**Challenge**
Filter the listing below, copying every line in which the word "runs" appears.

── Material to process

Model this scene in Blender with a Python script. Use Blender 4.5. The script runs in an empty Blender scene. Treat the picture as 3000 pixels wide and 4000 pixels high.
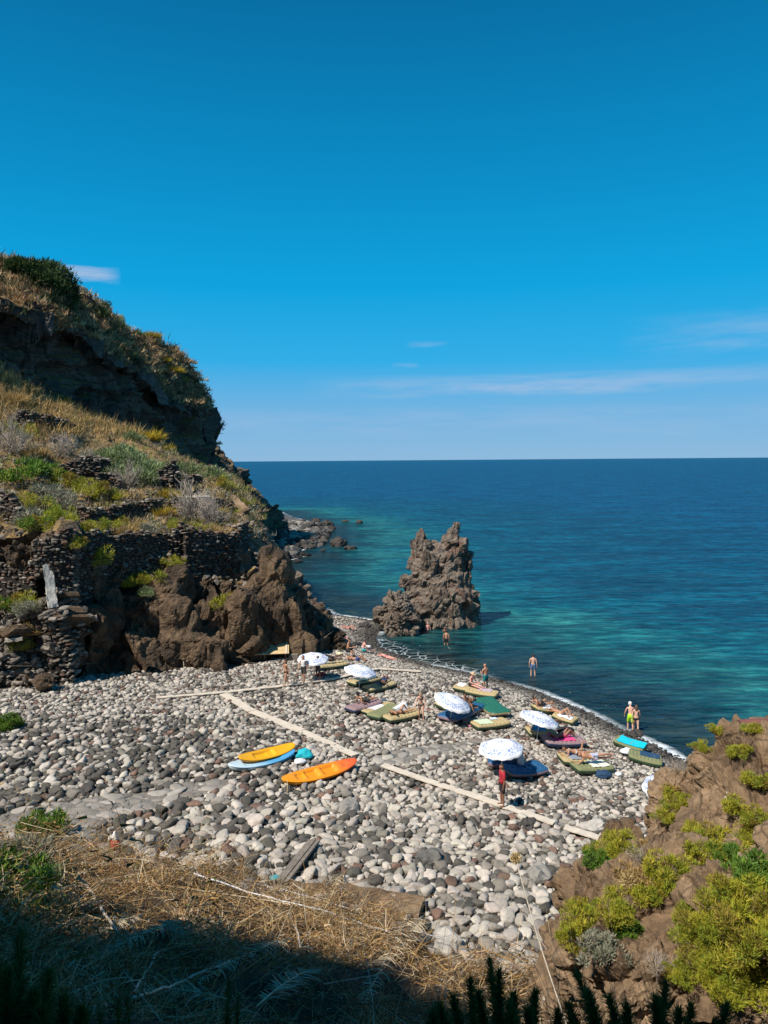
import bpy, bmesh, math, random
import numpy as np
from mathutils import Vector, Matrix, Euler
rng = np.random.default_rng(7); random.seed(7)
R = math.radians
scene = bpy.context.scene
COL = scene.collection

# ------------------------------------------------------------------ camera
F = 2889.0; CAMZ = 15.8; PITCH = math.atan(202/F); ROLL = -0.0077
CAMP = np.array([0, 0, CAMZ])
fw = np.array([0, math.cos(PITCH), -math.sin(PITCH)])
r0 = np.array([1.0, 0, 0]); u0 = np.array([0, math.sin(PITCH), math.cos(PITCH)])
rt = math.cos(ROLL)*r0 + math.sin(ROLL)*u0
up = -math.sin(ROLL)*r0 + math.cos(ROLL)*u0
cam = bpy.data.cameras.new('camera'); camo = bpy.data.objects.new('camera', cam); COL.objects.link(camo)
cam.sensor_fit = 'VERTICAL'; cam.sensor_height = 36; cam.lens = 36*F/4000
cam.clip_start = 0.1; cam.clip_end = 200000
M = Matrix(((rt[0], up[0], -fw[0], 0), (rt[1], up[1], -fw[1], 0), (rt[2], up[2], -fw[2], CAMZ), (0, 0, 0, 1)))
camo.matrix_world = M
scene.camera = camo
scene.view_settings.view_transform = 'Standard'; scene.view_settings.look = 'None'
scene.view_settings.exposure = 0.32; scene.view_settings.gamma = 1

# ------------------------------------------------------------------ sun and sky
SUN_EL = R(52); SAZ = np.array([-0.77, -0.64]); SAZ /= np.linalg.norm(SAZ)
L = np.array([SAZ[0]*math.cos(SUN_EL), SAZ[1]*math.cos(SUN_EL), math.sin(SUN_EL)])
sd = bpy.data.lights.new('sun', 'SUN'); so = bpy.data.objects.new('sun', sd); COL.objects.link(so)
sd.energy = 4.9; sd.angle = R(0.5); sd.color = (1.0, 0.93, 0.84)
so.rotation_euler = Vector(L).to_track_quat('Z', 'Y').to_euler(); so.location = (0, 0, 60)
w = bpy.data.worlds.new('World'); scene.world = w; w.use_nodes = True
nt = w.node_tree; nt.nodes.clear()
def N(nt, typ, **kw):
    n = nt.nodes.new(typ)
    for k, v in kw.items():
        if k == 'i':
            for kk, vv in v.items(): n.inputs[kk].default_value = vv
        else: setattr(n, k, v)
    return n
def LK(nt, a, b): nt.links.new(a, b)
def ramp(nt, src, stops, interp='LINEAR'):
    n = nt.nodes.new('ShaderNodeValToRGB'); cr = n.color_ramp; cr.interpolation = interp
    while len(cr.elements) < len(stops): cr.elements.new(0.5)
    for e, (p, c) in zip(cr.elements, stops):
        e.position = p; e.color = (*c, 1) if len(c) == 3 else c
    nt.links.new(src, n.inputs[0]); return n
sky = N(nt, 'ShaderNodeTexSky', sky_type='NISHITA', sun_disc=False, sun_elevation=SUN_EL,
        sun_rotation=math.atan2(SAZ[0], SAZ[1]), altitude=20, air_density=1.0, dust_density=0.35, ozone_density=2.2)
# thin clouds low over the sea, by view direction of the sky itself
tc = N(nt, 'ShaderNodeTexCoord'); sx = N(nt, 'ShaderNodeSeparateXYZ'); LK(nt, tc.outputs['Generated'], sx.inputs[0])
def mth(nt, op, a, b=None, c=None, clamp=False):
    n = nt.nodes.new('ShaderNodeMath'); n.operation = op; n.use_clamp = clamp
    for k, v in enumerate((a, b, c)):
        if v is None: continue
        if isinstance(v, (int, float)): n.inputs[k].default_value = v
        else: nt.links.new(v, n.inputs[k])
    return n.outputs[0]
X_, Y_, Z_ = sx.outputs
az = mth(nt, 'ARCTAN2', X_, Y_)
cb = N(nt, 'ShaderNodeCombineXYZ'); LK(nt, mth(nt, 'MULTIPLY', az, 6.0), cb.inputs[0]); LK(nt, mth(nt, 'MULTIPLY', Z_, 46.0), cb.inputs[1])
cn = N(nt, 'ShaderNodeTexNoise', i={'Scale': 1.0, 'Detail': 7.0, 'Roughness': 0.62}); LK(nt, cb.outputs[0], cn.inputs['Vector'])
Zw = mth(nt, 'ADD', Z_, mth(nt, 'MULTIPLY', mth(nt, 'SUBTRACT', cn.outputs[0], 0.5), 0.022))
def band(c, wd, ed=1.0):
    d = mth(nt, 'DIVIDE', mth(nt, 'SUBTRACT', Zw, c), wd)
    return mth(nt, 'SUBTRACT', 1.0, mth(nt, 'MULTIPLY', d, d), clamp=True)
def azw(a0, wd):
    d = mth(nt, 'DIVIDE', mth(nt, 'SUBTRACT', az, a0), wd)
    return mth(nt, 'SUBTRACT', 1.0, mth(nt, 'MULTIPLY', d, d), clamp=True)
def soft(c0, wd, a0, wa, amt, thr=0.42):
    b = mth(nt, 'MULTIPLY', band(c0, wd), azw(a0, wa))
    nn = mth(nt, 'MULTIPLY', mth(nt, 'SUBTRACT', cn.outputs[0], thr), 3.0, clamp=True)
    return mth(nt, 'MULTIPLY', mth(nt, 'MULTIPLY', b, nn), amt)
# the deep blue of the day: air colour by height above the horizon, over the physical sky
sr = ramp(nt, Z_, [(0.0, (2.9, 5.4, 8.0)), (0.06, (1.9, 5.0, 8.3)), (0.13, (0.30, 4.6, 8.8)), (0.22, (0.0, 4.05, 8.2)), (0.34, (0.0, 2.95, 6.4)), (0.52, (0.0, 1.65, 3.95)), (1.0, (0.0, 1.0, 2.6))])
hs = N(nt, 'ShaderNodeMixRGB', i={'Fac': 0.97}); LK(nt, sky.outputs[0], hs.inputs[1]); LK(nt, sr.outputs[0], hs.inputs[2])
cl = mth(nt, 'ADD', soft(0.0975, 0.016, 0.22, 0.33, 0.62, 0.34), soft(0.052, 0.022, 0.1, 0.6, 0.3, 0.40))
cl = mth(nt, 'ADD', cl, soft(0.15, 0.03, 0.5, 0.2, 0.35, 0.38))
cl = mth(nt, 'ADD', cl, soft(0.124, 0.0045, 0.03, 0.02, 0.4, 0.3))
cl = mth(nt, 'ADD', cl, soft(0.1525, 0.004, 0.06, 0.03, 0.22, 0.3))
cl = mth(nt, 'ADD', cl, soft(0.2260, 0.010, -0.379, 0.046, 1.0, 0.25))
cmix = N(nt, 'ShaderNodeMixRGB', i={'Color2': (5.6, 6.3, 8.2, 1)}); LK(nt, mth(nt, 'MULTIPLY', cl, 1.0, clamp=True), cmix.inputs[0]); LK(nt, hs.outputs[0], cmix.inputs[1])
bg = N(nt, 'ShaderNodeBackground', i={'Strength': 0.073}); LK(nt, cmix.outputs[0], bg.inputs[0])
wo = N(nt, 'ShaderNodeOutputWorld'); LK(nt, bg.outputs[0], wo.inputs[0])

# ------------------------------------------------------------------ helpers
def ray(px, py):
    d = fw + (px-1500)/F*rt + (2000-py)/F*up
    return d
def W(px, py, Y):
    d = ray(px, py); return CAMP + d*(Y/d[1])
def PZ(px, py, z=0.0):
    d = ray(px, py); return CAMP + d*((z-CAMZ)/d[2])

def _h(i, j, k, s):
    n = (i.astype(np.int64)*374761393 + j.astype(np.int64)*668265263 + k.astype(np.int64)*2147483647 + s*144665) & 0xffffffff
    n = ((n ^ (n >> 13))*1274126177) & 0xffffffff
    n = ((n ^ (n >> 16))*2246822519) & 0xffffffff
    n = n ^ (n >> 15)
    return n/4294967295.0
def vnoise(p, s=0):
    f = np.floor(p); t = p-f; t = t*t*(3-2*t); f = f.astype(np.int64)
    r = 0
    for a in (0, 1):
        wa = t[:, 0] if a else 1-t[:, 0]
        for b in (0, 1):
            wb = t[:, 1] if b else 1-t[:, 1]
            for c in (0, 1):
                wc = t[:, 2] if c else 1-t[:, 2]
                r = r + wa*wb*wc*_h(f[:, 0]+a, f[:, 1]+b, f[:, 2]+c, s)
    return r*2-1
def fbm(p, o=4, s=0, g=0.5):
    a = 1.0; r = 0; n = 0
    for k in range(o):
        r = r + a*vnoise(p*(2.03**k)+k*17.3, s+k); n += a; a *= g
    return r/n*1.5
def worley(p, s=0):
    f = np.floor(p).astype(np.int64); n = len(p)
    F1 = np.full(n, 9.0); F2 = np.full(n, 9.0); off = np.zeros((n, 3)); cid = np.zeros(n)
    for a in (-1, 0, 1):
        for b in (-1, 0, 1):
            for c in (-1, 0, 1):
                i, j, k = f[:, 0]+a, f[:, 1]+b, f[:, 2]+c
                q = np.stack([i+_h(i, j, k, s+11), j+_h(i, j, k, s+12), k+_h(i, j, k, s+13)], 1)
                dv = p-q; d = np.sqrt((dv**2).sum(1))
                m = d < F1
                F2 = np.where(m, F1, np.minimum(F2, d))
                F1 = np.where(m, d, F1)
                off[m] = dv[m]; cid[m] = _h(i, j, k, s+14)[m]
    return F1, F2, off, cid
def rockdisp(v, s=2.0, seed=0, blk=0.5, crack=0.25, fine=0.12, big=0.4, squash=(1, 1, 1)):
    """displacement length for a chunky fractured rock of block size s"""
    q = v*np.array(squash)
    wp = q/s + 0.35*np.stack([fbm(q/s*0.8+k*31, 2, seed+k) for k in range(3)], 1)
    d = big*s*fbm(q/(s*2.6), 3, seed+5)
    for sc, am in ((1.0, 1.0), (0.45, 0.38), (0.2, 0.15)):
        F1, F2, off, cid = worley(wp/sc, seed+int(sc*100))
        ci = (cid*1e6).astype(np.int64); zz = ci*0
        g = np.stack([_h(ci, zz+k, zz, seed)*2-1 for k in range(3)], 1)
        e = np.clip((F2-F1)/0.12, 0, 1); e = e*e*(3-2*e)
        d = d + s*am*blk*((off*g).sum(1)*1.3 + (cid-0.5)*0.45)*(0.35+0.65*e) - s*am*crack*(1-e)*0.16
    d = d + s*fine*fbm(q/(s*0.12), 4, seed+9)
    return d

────
── Material to process

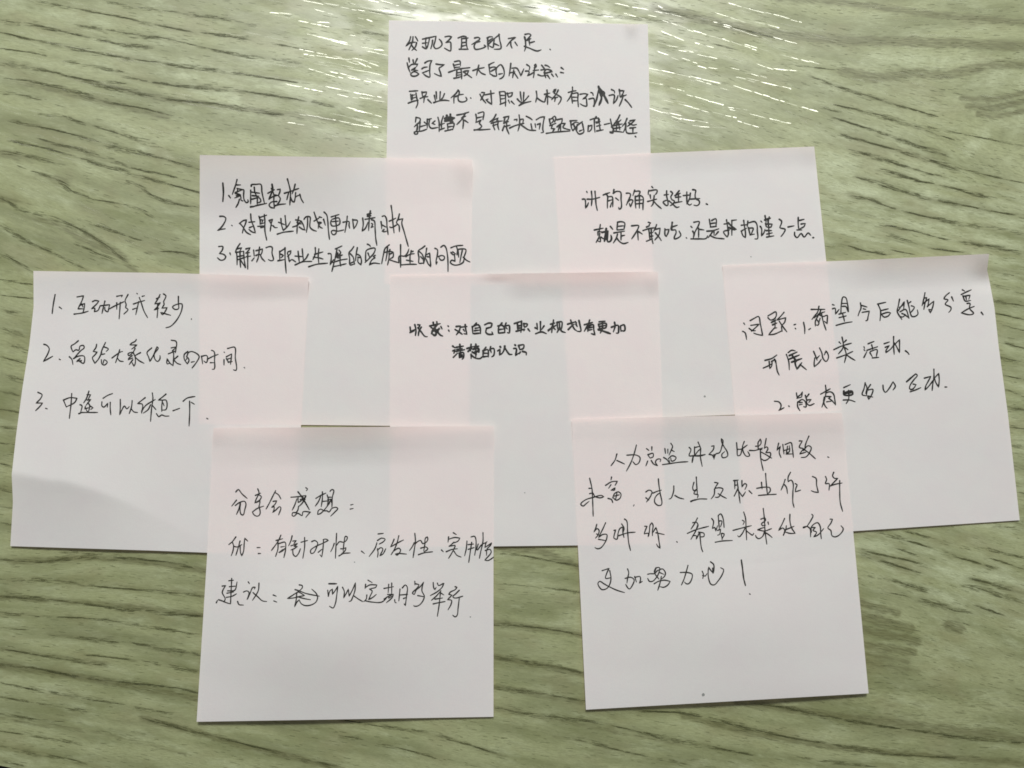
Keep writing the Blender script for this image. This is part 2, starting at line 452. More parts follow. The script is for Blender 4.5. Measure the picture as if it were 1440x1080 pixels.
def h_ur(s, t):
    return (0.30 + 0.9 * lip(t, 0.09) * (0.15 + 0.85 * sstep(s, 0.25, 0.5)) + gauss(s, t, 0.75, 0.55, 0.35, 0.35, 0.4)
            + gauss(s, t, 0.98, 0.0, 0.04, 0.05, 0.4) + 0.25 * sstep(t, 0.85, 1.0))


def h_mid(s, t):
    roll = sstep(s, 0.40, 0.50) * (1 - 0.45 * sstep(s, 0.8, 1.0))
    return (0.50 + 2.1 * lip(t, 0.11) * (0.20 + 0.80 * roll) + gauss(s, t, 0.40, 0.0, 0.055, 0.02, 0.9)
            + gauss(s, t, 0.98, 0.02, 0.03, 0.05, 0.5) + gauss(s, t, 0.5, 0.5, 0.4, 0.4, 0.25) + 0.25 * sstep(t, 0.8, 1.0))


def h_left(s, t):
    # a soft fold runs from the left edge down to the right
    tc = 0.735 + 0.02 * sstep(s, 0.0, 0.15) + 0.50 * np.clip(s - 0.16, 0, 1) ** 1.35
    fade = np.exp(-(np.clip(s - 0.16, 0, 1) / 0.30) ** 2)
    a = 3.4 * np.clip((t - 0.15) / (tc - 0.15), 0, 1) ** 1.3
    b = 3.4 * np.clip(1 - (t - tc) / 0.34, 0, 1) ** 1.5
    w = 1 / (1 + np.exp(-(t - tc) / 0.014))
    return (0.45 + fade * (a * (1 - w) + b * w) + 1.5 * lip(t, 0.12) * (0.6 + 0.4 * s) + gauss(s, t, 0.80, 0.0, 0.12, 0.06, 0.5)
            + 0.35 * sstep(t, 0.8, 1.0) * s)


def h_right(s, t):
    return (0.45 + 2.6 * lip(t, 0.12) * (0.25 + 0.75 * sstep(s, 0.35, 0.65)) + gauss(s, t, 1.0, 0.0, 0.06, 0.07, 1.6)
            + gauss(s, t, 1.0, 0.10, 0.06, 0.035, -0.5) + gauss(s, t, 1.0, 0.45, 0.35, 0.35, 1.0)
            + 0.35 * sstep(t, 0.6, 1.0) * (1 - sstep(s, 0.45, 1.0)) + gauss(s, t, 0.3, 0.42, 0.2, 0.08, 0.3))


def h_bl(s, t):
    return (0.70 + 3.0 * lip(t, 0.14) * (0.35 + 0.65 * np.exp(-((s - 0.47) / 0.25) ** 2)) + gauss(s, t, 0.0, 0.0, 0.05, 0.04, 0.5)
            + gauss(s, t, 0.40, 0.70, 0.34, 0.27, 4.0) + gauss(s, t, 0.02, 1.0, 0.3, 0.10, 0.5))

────

**Response to the exercise**
Model this scene in Blender with a Python script. Use Blender 4.5. The script runs in an empty Blender scene. Treat the picture as 3000 pixels wide and 4000 pixels high.
    # a soft fold runs from the left edge down to the right